En deuxième lieu, et au-delà de ces considérations relatives au contenu de l’information diffusée, l’article L.163-2 du code électoral fixe encore des critères tenant à l’ampleur et aux modalités de diffusion, laquelle diffusion doit être cumulativement massive, artificielle ou automatisée, et délibérée, et opérer sur un service de communication au public en ligne.

En particulier, le caractère artificiel ou automatisé de la diffusion renvoie, selon les travaux parlementaires, et notamment l’exposé des motifs de la proposition de loi ayant abouti à l’adoption de l’article L.163-2 du code électoral, aux contenus sponsorisés- par le paiement de tiers chargés d’étendre artificiellement la diffusion de l’information – et aux contenus promus au moyen d’outils automatisés – par le recours à des « bots ».

Dans ces conditions, et en l’absence de tout élément démontrant l’utilisation de tels procédés de diffusion artificielle ou automatisée du tweet litigieux, la demande présentée n’entre pas dans les prévisions de l’article L.163-2 du code électoral.

En troisième lieu, le juge des référés doit apprécier le caractère manifeste du risque d’altération de la sincérité du scrutin, lié à la diffusion de ce tweet.

Les demandeurs exposent que les propos du ministre de l’Intérieur visent à faire croire à un climat de violence pour faire jouer le ressort de la peur et du chaos, ce qui ne peut que perturber la campagne des élections européennes.

Pour solliciter le retrait du tweet, les demandeurs indiquent au surplus que M. Z, ministre de l’Intérieur, a lui-même reconnu dès le 3 mai 2019 que le terme d'attaque n’était pas approprié.

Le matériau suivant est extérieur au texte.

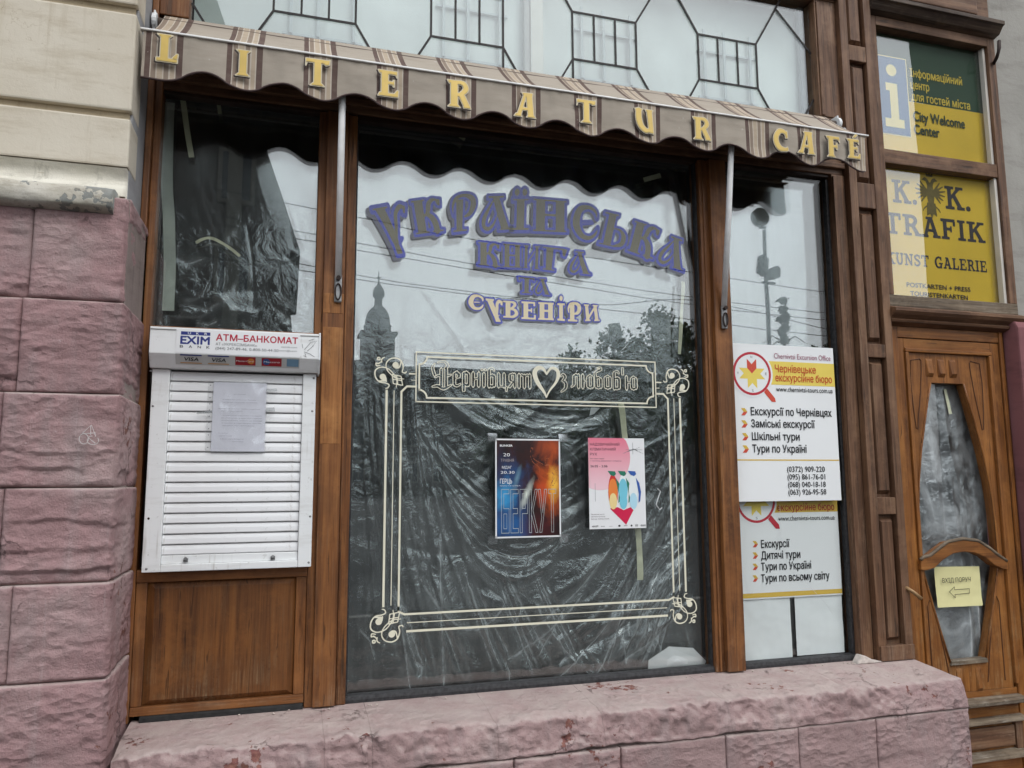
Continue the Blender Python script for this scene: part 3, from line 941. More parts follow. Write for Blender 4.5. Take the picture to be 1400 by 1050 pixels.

Mais si le tweet a pu employer des termes exagérés, comme cela vient d’être évoqué, il n’a pas occulté le débat, puisqu’il a été immédiatement contesté, que de nombreux articles de presse écrite ou Internet ont indiqué que les faits ne se sont pas déroulés de la manière dont l’exposait Monsieur A Z et que des versions différentes ont surgi, permettant ainsi à chaque électeur de se faire une opinion éclairée, sans risque manifeste de manipulation.

En conséquence, les conditions posées par l’article L.163-2 du code électoral ne sont pas remplies et il n’y a pas lieu de faire droit à la demande de retrait.

DÉCISION

LE TRIBUNAL,

Statuant publiquement par mise à disposition au greffe, par jugement en état de référé, contradictoire et en premier ressort,

Déclare irrecevable la demande formée à l’encontre de la SAS Twitter France ;

La met en conséquence hors de cause ;

Reçoit la société Twitter International Company en son intervention volontaire ;

Reçoit Monsieur A Z en son intervention volontaire ;

Rejette les demandes ;

Condamne Madame X et M. Y aux dépens.